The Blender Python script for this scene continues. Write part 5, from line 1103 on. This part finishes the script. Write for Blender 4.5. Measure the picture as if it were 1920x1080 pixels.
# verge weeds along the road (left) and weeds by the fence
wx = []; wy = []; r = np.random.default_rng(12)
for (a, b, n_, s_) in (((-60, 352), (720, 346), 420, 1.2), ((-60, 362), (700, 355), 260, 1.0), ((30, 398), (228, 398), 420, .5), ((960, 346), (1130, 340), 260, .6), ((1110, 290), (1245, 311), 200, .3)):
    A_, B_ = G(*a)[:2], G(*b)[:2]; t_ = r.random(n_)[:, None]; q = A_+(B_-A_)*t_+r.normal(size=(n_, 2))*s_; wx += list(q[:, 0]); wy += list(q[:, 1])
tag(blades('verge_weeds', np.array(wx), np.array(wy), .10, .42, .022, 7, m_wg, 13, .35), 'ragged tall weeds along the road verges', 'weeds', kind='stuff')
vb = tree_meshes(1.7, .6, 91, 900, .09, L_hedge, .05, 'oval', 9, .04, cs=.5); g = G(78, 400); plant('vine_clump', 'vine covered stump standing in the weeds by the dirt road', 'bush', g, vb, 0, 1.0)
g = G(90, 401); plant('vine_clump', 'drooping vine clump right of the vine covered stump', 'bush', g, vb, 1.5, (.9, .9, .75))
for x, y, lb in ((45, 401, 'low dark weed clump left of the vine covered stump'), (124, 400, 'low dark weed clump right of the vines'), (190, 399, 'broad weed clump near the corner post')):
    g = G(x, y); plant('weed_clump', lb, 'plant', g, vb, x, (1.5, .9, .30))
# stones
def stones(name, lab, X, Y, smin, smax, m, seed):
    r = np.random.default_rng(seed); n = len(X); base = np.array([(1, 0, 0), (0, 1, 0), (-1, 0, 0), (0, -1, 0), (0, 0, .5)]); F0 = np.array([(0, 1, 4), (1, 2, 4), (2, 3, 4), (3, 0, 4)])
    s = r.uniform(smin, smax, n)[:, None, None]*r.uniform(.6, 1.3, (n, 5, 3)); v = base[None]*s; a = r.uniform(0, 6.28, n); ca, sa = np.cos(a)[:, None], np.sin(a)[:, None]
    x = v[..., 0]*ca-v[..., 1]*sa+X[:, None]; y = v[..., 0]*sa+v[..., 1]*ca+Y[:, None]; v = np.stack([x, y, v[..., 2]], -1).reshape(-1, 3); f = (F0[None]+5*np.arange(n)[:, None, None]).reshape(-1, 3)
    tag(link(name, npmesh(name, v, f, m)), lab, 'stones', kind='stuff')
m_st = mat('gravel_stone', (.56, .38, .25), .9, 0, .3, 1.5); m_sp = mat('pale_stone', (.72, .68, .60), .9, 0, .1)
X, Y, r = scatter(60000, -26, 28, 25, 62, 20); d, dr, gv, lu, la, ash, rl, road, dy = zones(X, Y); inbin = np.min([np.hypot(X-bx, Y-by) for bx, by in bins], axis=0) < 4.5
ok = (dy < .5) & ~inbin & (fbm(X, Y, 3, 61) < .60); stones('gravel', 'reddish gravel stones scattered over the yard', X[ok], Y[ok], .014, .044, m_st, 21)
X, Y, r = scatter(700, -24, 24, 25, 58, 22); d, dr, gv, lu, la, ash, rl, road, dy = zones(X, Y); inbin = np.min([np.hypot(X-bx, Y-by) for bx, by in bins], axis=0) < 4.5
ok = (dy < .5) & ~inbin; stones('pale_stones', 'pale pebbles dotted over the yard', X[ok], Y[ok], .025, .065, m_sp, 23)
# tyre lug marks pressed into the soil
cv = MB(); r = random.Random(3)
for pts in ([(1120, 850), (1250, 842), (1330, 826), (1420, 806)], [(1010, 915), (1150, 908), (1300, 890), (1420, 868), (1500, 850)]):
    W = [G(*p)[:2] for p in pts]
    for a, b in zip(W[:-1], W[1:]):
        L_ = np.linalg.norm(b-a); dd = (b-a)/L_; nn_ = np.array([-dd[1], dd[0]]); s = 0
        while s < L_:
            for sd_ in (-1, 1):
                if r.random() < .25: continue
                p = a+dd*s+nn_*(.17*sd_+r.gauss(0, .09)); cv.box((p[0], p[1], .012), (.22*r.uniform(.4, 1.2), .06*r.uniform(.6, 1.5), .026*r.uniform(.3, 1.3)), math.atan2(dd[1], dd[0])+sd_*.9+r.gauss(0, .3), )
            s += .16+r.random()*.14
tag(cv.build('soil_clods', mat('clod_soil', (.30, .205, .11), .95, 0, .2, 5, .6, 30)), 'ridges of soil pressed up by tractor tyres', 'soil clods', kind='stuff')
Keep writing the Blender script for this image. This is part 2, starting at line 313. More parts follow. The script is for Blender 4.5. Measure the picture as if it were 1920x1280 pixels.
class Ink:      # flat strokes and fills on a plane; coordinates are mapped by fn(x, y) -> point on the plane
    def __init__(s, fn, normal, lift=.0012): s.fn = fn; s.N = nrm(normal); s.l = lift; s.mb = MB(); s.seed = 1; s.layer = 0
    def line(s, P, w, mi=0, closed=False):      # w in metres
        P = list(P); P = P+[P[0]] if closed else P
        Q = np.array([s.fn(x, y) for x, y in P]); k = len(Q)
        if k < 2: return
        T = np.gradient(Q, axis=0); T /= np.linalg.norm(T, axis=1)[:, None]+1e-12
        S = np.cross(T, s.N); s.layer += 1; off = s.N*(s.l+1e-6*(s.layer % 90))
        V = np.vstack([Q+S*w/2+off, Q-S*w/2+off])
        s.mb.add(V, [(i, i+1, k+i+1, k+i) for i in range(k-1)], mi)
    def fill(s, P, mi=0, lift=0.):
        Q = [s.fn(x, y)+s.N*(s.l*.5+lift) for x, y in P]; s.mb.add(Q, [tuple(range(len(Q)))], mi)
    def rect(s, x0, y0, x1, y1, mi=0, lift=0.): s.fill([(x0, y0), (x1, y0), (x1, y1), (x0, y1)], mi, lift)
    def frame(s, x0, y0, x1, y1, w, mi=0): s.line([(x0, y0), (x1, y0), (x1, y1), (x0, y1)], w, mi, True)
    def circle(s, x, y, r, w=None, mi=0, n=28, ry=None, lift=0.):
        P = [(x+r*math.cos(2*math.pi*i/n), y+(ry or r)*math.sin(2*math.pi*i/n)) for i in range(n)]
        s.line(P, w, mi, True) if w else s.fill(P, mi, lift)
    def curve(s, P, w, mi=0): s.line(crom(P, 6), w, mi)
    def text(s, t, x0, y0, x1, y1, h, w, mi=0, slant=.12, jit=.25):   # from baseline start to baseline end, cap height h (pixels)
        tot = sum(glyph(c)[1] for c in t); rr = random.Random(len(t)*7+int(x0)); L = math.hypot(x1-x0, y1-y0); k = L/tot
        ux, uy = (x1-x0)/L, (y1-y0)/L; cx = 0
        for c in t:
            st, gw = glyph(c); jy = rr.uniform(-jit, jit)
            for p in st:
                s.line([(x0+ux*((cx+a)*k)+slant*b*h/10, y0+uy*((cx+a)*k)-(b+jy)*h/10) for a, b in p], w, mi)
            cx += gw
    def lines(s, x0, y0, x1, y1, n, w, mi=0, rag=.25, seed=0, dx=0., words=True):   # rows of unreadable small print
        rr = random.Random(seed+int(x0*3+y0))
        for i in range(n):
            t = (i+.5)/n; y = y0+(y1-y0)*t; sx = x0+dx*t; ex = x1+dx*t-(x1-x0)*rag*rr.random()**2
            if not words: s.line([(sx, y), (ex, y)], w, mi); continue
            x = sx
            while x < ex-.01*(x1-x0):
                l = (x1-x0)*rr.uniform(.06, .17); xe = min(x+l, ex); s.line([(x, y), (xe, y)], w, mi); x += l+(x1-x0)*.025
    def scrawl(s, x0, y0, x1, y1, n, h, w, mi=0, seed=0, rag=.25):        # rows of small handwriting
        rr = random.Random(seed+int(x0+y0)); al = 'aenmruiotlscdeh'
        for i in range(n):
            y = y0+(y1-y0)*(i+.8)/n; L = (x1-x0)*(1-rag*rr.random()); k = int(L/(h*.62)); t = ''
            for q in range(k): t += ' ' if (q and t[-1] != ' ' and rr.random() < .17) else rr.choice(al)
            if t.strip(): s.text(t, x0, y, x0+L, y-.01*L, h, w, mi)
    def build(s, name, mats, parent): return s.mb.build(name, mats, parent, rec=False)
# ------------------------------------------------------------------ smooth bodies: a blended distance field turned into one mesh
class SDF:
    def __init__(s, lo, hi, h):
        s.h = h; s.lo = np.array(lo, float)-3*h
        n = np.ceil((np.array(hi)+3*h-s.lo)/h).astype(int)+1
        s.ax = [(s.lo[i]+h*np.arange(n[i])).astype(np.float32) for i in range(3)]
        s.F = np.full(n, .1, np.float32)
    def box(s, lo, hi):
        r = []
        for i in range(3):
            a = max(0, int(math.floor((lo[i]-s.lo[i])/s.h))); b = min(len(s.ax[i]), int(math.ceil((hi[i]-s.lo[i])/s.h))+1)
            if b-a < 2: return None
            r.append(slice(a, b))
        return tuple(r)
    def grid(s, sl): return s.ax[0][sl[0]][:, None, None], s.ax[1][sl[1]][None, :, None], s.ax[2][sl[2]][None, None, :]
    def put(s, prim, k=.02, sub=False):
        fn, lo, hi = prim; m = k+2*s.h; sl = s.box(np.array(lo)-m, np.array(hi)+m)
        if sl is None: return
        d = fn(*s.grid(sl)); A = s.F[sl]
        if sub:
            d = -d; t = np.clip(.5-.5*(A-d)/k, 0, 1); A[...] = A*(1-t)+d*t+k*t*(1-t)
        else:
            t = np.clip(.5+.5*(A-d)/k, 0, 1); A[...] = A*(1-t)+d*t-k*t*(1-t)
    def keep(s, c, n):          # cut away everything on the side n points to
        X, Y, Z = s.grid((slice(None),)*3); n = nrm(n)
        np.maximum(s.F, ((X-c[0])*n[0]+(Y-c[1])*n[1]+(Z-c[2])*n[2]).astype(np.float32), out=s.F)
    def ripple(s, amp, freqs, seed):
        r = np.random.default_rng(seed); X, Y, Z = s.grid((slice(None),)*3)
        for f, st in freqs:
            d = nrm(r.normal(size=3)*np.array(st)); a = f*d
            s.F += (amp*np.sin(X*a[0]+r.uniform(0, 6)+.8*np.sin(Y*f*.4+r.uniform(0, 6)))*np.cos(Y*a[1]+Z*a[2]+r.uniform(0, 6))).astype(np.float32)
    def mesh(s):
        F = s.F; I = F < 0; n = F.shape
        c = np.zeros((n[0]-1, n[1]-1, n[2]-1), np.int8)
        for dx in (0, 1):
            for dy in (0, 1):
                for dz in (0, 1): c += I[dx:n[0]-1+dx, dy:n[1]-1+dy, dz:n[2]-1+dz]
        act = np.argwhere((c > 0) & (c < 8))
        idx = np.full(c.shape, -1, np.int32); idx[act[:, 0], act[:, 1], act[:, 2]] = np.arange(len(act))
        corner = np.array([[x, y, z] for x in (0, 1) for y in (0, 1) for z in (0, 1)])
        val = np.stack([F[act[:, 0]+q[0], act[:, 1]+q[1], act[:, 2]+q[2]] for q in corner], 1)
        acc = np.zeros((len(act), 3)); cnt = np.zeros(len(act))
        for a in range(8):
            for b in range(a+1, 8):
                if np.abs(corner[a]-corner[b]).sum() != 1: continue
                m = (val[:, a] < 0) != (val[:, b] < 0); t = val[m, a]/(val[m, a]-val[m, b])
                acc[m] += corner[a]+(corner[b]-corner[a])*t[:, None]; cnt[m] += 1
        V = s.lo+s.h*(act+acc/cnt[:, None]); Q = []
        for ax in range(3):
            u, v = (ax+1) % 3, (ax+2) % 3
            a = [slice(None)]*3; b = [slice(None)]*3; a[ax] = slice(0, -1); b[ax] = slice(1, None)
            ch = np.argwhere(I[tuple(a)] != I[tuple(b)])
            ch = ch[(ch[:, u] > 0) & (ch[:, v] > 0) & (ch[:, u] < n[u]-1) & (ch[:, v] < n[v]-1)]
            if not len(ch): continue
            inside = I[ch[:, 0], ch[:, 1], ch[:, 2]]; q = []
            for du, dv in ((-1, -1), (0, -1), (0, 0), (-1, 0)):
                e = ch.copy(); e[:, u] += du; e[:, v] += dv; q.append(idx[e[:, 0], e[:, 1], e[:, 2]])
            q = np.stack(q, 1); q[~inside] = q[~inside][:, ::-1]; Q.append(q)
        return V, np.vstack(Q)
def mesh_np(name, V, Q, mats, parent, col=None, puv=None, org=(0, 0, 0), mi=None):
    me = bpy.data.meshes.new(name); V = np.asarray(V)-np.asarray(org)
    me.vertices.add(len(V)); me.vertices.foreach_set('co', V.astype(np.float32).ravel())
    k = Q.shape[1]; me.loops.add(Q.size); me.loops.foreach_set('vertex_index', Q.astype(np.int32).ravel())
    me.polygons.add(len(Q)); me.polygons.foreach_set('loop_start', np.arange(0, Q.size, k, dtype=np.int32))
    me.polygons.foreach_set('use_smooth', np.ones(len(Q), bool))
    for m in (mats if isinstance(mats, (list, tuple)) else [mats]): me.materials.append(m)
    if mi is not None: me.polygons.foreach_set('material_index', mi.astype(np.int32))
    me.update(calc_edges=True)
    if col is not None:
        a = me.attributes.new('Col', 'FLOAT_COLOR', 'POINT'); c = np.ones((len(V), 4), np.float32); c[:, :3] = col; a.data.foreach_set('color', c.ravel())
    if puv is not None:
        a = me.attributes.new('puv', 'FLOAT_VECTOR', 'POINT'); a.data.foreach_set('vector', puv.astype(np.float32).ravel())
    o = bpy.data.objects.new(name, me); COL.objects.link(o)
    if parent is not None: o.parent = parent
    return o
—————
Find the word "Measure" in the records and pull out each line that has it.

The Blender Python script for this scene continues. Write part 5, from line 1103 on. This part finishes the script. Write for Blender 4.5. Measure the picture as if it were 1920x1080 pixels.
Keep writing the Blender script for this image. This is part 2, starting at line 313. More parts follow. The script is for Blender 4.5. Measure the picture as if it were 1920x1280 pixels.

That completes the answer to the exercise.